In the beginning of my recovery it was all I could do to share at a meeting. In fact, the first time I went to a dreaded women’s meeting I was so petrified I just watched. Service work was far from my mind but something I’d been told would be invaluable to my recovery. For me, the value of service work was mystifying in a way that rivaled my murky understanding of step three. Today, service is one of the clear markers of my personal progress in recovery and something I know has rounded my recovery in a way that is incalculable.
It started with making coffee. I loved being “coffee girl” as everyone loves coffee and the person who brings it. Someone said to me once, “making coffee will keep you clean” and I do believe it helped to do just that early on. Then, somehow in my first year I was forcibly nominated to co-chair my NA meeting. Huh?
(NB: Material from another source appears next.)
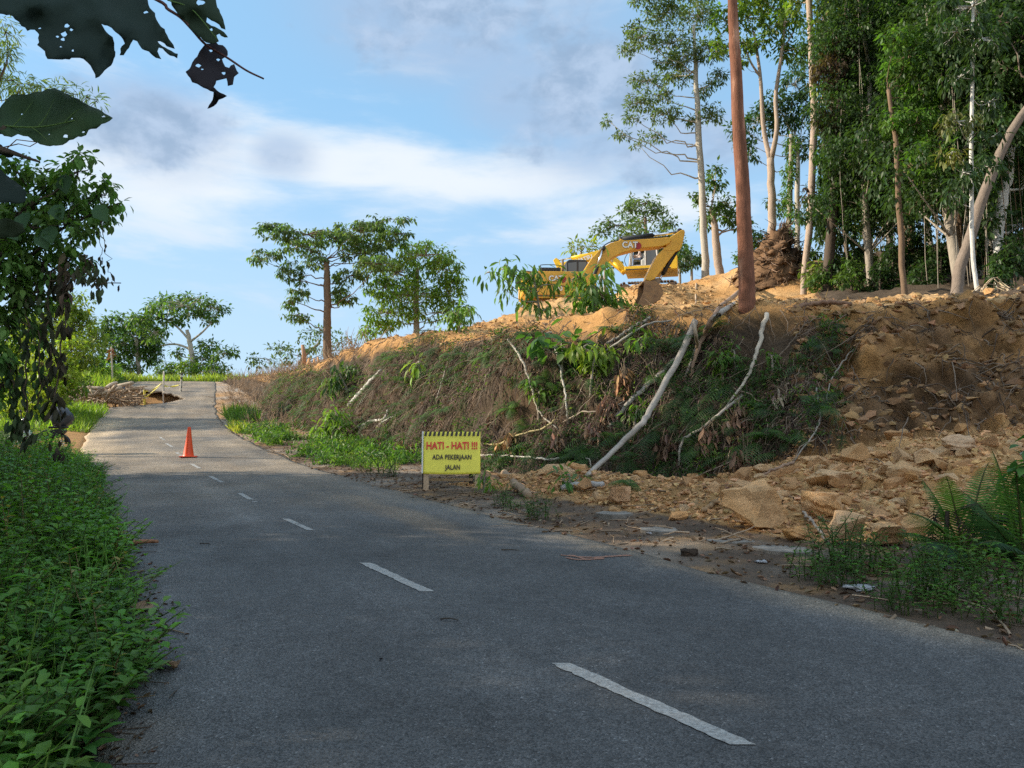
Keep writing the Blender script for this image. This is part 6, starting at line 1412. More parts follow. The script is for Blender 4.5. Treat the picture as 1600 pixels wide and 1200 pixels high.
# ferns, each a rosette of fronds
def fern_proto(seed, n, L, col):
    rg = np.random.default_rng(seed); root = empty('fern', (0, 0, 0))
    for k in range(n):
        a = k * 2.4 + rg.normal() * .2; m = MB(); st = m; m.tc = (.12, .12, .05)
        frond(m, np.zeros(3), (math.cos(a), math.sin(a), rg.uniform(.5, 1.2)), L * rg.uniform(.7, 1.15), rg.uniform(.5, .9), L * .24, 20, np.array(col) * rg.uniform(.75, 1.3), .095, st, rg)
        m.build('frond', M_LEAF, root)
    return root
fp = [fern_proto(1, 8, .8, (.07, .15, .035)), fern_proto(2, 7, .65, (.05, .115, .035)), fern_proto(3, 9, .9, (.085, .17, .035))]
fu = [0, 0, 0]
for i, (px, py, s, wd) in enumerate([(918, 706, 1.1, 'bright fern at the bank foot left of the long pale log'), (948, 690, .9, 'fern tucked beside the lower end of the long pale log'), (880, 712, .9, 'fern under the level whitish branch'), (860, 600, .9, 'dark fern on the mid bank under the broad leaved sapling'), (1078, 640, 1.0, 'fern between the long pale log and the whitish crooked branch'),
        (1095, 700, .9, 'fern behind the brown dead leaf bunch'), (1205, 690, 1.1, 'dark fern hanging beside the bare scar'), (1190, 640, .9, 'fern above the dark one beside the bare scar'), (800, 640, .9, 'dark fern left of the long thin pale stem'), (700, 640, 1.0, 'fern on the far bank above the warning board'), (640, 600, 1.1, 'dark fern on the far bank by the yellow green sprout'), (760, 560, .9, 'fern near the rim of the far bank'), (1060, 530, .8, 'fern near the rim beside the upright stick'), (960, 520, .9, 'fern on the rim behind the short grey branch'), (1110, 520, .8, 'fern by the reddish split log'), (985, 760, .7, 'small fern on the debris ridge'), (600, 560, 1.0, 'fern near the top of the far bank'), (1030, 590, .8, 'fern under the upper part of the long pale log')]):
    h, n = onground(px, py); k = i % 3; o = fp[k] if not fu[k] else copy_tree(fp[k]); fu[k] = 1
    o.location = tuple(h + n * .02); o.rotation_euler = (rng.normal() * .15 + .35 * n[1] * -1, .35 * n[0], rng.uniform(0, 6.28)); s *= .9 + .012 * h[1]; o.scale = (s, s, s)
    tag(o, wd, 'fern', 'ferns growing on the bank')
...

I asked, “How is this service?” and the old-timers just smiled and nodded with a frustrating knowing look that I grew to trust. In my NA home-group the natural ebb of things often directs the co-chair to chair and I was thrust into what I could no longer deny was service. Okay-so I was feeling secure in NA at this point and enjoyed being accountable to the other addicts at our meeting but I would never have admitted it at the time!
Things went on like this for years. In both fellowships I attend…I was chairperson for a while and greeted here and there until I began to notice (oddly) and then avoid (naturally) another aspect of service work-H & I. My attitude was one that I was happy to be immersed in my meetings but bringing a meeting somewhere else…well that was for more friendly people. So I sat on that excuse for a while until my women’s AA meeting took on an H & I commitment. Now, it’s important to mention that part of why I loved that meeting was the lack of “group outings” and the eventual insistence on joining the group to take a meeting somewhere. Alas, I succumbed-after all…if I could grow to love a women’s step and tradition meeting maybe I could benefit from this too. By now I could have predicted that I would not only enjoy this thing called service but that I would add it to the fabric of my recovery. I was starting to see the person the program has allowed me to become and this was just one of the ways I was notably surprised.
After all of this, what I am completely shocked about is a commitment I accepted almost two years ago. I was asked to step so far out my comfort zone in the name of recovery related volunteer work I thought the proposition insane. This commitment entailed once weekly four hour stretches of leading a group of addicts through the issues and self-discovery of new sobriety in a unique treatment setting. I know that’s a vague and nebulous description but it would take far more time and words to describe our task. I was joining another volunteer (who happens to be my husband) who had started this commitment and been doing this work for several years. The fact that this volunteer work required standing and speaking in front of a large group of people horrified me and for a few weeks I just watched and learned. Slowly, I gained confidence in my ability to present the material and began to enjoy the work. I’ve been at it now for almost two years and I can say that I have grown personally in immeasurable ways and feel like a true partner doing this volunteer work with my husband each week. The most important thing to mention is the gift of volunteer work I realize I am a part of. With my fears overcome I am left each week after this volunteer commitment with the knowledge that I may have helped an addict in their recovery. Once I finally was able to get outside of myself, I understood the suggestion early in my recovery to be a part of service work. Being of service to another addict in any way I am willing and able is the gift I both give and receive in recovery. I now understand the true meaning and power of service.